» **WHAT THE TASK ASKS**: Search the material for the string "that", then return every line where it is found.

--- Begin RECORDED INFORMATION ---

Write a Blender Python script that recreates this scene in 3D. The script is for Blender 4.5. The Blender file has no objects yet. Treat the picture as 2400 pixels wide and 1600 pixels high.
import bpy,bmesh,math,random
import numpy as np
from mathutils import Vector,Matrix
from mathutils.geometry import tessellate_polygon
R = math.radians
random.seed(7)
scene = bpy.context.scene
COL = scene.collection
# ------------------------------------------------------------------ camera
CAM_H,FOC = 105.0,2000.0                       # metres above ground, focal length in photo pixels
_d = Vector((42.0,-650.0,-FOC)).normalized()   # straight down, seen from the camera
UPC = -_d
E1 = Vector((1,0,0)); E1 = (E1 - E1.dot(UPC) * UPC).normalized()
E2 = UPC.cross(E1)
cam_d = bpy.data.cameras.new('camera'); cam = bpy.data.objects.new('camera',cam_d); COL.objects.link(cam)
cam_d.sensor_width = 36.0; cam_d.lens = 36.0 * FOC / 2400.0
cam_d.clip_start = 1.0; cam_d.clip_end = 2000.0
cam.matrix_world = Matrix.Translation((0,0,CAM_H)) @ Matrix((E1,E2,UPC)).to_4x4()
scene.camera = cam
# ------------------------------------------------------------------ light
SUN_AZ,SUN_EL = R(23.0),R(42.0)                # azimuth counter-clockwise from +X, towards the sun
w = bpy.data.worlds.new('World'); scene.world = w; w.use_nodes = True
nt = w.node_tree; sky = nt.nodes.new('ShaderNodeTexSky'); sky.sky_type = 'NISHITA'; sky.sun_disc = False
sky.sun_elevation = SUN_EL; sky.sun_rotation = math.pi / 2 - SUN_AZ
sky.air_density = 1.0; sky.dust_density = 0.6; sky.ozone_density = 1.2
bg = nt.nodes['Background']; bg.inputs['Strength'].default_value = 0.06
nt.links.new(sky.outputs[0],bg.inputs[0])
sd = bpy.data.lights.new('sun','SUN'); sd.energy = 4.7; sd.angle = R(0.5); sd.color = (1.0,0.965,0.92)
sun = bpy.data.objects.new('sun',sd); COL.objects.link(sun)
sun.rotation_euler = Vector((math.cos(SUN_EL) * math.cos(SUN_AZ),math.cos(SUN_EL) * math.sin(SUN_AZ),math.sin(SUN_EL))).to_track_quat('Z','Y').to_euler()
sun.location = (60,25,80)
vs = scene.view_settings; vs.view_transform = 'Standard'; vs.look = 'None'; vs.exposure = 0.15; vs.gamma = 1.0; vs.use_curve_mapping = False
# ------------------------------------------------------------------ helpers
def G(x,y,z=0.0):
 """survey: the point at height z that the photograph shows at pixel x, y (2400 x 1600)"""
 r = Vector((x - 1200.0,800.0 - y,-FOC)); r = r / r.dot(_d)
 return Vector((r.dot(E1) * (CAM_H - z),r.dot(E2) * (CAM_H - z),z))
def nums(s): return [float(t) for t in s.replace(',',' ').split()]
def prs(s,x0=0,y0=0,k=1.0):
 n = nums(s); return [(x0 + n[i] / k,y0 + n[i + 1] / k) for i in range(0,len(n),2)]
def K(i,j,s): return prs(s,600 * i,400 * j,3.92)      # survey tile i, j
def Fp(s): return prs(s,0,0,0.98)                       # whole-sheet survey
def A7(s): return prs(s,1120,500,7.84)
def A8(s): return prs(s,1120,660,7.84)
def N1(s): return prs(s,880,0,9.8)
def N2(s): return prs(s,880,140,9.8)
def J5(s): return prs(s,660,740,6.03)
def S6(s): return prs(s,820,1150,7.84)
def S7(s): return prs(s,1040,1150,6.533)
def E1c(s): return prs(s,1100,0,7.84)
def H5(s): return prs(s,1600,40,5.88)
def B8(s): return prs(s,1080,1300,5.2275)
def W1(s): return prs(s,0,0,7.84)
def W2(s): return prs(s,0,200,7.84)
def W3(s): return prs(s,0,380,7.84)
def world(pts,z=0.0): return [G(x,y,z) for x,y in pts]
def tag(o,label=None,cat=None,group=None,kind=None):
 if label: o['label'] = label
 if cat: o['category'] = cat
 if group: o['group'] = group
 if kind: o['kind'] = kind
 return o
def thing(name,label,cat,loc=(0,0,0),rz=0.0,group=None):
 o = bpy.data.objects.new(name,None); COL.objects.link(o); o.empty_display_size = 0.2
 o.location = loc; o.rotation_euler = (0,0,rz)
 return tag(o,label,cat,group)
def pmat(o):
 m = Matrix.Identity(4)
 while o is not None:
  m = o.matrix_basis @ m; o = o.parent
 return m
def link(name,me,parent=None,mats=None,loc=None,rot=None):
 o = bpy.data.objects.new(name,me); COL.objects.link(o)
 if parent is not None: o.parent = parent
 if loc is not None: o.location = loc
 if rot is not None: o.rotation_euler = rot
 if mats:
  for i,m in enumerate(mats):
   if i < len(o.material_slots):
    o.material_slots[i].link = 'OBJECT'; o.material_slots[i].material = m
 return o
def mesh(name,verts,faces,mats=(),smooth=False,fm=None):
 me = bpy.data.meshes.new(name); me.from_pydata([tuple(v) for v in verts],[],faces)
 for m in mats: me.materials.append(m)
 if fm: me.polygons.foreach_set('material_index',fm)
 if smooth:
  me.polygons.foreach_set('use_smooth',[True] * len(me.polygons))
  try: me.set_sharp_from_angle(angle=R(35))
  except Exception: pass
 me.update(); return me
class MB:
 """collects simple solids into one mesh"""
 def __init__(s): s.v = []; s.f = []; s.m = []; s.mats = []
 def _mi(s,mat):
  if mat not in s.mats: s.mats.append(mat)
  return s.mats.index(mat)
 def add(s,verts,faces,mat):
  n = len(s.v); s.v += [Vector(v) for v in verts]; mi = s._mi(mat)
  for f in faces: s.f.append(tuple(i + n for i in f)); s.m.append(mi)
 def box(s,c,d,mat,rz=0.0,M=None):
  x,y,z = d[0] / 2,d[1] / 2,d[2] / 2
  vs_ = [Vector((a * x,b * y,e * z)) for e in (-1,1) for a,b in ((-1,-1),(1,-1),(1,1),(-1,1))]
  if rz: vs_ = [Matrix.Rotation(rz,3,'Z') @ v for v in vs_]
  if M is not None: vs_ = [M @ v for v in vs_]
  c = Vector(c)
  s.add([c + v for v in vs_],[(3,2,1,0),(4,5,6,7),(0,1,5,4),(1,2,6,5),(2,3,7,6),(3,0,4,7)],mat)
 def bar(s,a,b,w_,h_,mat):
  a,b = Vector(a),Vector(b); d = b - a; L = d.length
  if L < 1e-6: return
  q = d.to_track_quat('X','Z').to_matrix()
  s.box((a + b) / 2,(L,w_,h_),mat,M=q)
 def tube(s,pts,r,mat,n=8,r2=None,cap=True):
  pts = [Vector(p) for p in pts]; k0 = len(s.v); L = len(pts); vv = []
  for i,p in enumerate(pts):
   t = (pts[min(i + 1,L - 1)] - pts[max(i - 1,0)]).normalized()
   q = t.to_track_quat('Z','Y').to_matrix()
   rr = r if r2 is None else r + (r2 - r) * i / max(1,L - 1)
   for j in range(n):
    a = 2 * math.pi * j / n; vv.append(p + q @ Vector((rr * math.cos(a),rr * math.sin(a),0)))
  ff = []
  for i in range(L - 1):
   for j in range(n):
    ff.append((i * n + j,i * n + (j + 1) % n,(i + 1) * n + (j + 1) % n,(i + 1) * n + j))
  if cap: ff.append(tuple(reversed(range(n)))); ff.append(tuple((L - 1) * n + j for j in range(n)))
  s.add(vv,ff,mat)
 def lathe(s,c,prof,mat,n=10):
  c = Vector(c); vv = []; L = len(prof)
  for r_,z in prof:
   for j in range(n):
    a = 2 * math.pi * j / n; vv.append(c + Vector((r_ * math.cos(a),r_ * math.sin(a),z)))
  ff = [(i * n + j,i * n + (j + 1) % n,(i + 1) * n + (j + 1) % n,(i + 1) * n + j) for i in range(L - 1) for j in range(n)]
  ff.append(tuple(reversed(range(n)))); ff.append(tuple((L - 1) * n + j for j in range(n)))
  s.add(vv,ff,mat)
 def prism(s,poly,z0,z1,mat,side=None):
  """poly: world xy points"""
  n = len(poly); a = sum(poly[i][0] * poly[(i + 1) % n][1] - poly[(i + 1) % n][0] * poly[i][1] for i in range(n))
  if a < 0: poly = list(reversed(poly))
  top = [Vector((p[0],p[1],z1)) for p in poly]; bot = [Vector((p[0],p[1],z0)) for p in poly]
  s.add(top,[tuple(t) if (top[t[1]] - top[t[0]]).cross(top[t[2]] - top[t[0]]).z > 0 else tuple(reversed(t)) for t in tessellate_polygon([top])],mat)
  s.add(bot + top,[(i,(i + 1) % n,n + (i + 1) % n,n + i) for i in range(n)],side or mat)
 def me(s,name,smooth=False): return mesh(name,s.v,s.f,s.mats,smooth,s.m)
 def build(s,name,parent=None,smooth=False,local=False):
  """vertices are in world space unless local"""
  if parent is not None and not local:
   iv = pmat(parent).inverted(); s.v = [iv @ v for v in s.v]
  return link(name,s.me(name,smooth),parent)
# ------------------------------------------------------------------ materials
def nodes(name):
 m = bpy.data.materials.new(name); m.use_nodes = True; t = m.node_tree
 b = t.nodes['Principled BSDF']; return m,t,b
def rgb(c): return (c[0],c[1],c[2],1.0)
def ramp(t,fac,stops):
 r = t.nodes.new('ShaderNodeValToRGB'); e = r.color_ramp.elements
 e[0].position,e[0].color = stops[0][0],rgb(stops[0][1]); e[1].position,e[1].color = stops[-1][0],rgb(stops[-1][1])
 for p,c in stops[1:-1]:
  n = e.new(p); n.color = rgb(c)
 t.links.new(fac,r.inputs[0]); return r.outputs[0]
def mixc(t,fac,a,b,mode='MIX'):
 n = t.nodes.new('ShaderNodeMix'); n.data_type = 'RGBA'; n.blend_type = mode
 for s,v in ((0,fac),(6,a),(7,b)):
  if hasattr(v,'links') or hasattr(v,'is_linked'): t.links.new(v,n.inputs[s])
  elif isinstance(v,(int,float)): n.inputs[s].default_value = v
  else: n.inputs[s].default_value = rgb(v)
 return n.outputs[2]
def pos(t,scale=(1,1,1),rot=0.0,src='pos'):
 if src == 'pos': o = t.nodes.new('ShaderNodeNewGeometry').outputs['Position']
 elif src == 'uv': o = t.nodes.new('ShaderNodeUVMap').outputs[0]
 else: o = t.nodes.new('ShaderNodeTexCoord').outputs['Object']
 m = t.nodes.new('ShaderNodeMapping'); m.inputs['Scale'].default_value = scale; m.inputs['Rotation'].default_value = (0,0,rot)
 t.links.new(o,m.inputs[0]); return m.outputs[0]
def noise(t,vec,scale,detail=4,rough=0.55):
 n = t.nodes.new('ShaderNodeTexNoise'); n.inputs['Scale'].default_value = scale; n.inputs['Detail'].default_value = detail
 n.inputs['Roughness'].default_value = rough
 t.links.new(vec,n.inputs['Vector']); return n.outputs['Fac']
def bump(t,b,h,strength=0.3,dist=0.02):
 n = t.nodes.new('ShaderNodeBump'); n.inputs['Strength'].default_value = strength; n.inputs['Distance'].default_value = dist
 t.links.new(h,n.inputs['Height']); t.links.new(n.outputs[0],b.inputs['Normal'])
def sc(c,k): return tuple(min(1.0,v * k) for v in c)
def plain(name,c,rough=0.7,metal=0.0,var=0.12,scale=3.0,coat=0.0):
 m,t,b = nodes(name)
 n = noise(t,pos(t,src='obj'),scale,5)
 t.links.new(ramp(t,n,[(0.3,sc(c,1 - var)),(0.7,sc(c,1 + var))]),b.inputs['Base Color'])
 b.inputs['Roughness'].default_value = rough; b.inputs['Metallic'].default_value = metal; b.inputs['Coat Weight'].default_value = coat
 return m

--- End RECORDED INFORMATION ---

» **TASK SOLUTION**:
Write a Blender Python script that recreates this scene in 3D. The script is for Blender 4.5. The Blender file has no objects yet. Treat the picture as 2400 pixels wide and 1600 pixels high.
 """survey: the point at height z that the photograph shows at pixel x, y (2400 x 1600)"""